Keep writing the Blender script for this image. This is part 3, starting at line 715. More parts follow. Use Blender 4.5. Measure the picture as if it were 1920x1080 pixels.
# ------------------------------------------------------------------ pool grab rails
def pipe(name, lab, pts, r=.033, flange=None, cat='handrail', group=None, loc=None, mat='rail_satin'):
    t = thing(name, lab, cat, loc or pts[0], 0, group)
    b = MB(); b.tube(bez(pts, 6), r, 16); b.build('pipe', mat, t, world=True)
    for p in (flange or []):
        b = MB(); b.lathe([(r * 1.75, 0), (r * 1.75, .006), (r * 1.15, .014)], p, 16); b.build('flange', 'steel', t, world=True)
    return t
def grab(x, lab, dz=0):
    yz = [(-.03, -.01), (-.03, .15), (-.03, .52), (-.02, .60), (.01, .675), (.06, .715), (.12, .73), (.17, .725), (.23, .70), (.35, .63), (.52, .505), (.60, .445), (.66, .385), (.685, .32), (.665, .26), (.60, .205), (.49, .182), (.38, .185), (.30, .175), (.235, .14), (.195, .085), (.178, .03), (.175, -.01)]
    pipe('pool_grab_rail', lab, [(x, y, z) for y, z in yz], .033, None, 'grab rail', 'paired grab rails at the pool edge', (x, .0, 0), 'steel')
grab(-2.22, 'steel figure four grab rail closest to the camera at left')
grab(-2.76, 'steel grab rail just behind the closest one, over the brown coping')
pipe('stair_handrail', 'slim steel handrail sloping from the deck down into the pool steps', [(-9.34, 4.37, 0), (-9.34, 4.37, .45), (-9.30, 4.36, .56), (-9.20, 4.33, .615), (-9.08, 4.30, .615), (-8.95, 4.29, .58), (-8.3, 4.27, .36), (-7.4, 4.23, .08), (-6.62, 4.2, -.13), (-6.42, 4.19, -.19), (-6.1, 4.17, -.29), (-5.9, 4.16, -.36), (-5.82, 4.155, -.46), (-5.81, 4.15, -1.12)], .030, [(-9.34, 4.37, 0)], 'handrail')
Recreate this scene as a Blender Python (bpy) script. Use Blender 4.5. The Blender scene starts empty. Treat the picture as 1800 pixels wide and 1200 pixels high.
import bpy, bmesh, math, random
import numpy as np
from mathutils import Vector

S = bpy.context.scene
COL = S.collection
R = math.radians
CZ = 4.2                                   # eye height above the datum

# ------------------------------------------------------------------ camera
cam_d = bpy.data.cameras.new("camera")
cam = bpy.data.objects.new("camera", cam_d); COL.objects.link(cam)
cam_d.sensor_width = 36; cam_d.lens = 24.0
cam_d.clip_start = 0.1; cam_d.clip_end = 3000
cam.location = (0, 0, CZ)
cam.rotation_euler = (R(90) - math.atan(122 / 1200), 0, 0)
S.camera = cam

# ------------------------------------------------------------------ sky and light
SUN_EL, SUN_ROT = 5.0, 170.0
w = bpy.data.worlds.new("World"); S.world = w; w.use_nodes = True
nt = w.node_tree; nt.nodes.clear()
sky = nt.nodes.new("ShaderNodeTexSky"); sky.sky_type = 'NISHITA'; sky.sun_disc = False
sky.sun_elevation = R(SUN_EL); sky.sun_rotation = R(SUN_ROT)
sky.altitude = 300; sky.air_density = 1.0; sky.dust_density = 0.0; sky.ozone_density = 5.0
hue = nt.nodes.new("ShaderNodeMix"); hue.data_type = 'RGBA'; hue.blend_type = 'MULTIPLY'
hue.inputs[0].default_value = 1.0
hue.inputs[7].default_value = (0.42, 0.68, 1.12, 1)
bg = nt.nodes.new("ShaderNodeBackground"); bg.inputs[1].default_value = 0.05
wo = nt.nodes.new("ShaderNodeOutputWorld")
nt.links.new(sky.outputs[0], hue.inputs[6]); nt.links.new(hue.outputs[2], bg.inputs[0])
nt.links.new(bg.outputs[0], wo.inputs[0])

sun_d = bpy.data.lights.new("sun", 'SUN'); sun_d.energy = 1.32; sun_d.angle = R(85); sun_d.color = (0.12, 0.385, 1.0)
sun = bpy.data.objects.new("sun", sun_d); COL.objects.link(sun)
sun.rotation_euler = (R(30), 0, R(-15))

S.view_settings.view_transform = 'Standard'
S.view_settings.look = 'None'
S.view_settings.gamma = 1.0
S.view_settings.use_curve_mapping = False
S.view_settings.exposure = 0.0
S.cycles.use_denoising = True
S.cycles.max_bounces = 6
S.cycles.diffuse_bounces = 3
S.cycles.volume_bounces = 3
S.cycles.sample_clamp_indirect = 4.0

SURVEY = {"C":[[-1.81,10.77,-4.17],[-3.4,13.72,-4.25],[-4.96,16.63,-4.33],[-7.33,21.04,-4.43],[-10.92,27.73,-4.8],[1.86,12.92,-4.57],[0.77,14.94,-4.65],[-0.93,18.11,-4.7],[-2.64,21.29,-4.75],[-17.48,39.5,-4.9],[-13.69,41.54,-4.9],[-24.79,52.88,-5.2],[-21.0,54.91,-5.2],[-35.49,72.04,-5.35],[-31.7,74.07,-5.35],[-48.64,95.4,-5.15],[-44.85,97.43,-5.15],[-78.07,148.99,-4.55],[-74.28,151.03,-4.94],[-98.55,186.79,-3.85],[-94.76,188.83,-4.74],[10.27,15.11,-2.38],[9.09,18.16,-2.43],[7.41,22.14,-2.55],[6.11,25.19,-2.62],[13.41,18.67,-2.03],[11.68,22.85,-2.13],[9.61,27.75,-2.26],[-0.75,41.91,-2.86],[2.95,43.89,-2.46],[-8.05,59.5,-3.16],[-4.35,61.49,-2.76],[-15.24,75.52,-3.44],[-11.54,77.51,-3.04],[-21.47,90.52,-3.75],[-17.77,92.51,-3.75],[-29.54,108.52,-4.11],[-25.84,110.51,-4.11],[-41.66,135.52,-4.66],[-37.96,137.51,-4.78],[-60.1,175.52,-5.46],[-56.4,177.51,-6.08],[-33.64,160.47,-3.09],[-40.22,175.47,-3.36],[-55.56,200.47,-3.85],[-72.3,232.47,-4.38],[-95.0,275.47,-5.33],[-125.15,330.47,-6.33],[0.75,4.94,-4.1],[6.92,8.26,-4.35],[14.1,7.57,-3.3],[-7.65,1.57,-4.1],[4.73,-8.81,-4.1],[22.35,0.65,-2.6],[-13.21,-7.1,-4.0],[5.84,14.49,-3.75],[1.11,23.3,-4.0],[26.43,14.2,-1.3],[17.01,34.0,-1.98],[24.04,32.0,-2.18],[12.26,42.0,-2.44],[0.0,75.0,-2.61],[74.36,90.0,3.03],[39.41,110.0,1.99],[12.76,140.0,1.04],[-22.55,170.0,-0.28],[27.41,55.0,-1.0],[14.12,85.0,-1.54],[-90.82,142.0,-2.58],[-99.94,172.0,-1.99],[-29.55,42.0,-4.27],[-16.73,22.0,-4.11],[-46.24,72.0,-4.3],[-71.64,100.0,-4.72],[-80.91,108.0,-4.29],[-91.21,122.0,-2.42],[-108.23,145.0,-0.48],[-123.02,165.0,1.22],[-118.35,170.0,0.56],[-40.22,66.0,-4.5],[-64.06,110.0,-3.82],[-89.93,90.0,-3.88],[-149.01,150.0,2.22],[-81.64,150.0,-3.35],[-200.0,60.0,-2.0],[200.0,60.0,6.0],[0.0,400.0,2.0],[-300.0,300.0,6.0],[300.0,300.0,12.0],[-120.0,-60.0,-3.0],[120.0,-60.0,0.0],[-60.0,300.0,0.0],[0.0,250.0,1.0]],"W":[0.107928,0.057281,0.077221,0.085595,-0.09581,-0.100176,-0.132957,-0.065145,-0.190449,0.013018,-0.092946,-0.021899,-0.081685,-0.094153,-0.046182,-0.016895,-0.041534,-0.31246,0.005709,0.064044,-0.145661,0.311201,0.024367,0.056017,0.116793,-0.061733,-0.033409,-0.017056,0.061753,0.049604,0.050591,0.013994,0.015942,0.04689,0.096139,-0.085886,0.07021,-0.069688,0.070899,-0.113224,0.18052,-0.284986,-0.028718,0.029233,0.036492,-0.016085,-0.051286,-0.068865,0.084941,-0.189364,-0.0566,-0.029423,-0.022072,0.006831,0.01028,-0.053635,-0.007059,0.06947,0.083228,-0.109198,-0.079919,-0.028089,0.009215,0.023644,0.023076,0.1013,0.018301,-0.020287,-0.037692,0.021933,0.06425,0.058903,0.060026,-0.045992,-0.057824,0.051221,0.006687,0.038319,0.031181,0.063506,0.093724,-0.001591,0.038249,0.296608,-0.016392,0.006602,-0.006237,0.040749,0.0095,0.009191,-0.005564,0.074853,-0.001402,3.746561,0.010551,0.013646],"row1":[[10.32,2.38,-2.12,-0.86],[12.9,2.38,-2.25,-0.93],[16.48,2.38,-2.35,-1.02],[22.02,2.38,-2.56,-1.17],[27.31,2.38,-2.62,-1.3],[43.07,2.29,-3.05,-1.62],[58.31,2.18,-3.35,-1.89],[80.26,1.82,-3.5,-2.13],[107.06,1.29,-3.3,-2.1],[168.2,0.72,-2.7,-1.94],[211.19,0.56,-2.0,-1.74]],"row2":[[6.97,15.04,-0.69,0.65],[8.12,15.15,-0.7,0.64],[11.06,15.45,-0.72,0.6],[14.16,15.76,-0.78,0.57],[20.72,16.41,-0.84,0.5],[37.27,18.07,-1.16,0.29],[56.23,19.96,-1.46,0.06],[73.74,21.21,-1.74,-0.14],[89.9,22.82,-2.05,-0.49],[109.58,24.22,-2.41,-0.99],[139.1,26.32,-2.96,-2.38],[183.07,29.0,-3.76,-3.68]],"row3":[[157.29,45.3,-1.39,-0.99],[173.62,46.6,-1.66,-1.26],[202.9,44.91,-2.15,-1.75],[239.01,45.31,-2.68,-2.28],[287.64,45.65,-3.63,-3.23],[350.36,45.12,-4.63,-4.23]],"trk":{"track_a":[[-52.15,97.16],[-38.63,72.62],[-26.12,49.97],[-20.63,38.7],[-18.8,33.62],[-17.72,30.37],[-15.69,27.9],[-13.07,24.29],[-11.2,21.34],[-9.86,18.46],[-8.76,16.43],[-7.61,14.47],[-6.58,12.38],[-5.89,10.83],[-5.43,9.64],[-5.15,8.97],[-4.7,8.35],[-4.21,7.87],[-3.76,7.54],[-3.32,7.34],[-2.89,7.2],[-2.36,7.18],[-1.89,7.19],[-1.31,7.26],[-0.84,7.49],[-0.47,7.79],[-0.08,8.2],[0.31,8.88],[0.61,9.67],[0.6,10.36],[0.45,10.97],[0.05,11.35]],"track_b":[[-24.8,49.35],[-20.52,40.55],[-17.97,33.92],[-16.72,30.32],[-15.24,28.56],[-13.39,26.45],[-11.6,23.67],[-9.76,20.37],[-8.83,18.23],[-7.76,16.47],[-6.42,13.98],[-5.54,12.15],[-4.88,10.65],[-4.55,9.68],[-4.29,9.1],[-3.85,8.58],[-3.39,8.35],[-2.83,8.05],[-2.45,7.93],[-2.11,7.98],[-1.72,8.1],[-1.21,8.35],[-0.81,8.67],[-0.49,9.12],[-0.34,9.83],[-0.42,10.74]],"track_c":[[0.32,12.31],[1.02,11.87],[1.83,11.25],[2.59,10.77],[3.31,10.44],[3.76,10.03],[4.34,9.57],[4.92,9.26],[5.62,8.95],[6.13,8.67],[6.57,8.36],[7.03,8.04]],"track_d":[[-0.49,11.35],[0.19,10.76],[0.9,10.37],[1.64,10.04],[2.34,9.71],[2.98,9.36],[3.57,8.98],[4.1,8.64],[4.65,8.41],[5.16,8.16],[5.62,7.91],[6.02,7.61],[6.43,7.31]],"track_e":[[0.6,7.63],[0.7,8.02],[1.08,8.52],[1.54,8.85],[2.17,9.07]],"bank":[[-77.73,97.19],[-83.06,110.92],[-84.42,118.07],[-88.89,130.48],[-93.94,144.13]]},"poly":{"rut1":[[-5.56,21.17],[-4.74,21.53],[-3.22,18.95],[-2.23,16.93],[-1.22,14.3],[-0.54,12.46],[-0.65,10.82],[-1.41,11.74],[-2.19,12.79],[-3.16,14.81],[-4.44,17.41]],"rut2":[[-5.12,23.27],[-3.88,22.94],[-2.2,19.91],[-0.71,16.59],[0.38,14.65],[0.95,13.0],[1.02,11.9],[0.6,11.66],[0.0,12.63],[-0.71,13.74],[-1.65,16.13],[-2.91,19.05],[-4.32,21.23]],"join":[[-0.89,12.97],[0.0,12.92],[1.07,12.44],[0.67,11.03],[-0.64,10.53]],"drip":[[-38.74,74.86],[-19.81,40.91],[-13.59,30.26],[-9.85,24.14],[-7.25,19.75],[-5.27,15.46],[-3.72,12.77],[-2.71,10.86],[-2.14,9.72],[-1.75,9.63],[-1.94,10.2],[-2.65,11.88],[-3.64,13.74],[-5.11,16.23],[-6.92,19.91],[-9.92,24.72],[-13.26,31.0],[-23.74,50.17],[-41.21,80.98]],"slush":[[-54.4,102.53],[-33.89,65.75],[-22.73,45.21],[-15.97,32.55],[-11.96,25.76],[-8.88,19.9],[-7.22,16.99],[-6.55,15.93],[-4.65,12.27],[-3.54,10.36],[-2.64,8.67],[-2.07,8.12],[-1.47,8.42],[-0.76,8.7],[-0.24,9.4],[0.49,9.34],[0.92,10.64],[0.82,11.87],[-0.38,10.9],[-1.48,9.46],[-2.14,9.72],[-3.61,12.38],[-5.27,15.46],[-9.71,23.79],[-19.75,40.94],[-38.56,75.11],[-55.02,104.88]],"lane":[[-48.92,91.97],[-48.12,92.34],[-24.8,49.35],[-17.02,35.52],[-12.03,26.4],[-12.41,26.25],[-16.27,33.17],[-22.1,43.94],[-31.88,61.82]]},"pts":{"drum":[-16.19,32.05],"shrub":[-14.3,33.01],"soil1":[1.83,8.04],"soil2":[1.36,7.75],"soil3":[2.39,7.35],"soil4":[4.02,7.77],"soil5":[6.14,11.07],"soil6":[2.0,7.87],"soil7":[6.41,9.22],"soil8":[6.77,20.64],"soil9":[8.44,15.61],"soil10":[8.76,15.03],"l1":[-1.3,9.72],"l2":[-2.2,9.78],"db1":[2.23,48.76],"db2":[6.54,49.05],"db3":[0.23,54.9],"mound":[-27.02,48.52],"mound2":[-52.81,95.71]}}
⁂
> _What needs to be done_:
Pull every line containing "scene" out of the data above.

> _Reply to the task_:
Recreate this scene as a Blender Python (bpy) script. Use Blender 4.5. The Blender scene starts empty. Treat the picture as 1800 pixels wide and 1200 pixels high.
S = bpy.context.scene